Enough of that. The real news is that Obama went to Florida and addressed the Cuban American National Foundation, where he announced that if elected would immediately lift the bans on family travel to Cuba and the limits on how much money people can send to their relatives in the communist nation.

The Cuban American National Foundation is the most prominent of the anti-Castro Cuban exile groups in Miami. This sector has had an extraordinary influence on US presidential politics, from the time of JFK right on down to the last two US presidential elections swinging on the vote in Florida.

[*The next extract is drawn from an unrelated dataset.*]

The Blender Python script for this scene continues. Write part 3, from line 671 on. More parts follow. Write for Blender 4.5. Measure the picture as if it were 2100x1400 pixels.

For 40 years, American presidential candidates have done just what McCain did a couple of days ago. As Obama recapped in yesterday's speech, "I know what the easy thing is to do for American politicians. Every four years, they come down to Miami, they talk tough, they go back to Washington and nothing changes in Cuba. That's what John McCain did the other day. He joined the parade of politicians who make the same empty promises year after year, decade after decade."

Obama did something quite different. He took his politics of openness and engagement with the world to Florida and presented it to the bulwarks of the Cuban embargo.

This is, in my opinion, the actual substance in Obama's "new post-partisan politics." It is what is, in the end, most exciting about this candidate. Obama political experiences and his evidently acute political intuition has convinced him that there is some major movement waiting to happen among the American electorate, and that a candidate with the right appeal and, paradoxically, a limited record not tied too tightly to any well-established camp in the American political arena, might be able to capitalize on it. His high rankings in polls among young evangelicals is one indicator of this. His big wins in overwhelmingly white states in the north and northwest are another.

With the speech in Florida. Obama is signaling that he is for real about this. In fact, he is willing to bet his entire campaign on it. So he goes to Florida, to the heart of the Cuban American community, to the Cuban American National Foundation, where he is introduced by Jorge Mas Santos, son of the group's founder, who endorsed Obama's plan to lift restrictions on visiting relatives in Cuba and sending money.

Obama is betting on Mr. Mas Santos and his new generation of Cuban Americans who are fed up with the politics of their parents, just as he is appealing to the new generation of evangelicals who are fed up with the political alliances that community has made that resulted in 8 years of George Bush.

In this light, one can see that it is hardly surprising that the strongest predictor of which way a Democrat is likely to vote in this primary is age. Obama is betting the farm on the young generation. And he has a good chance of actually winning. How exciting and refreshing is that?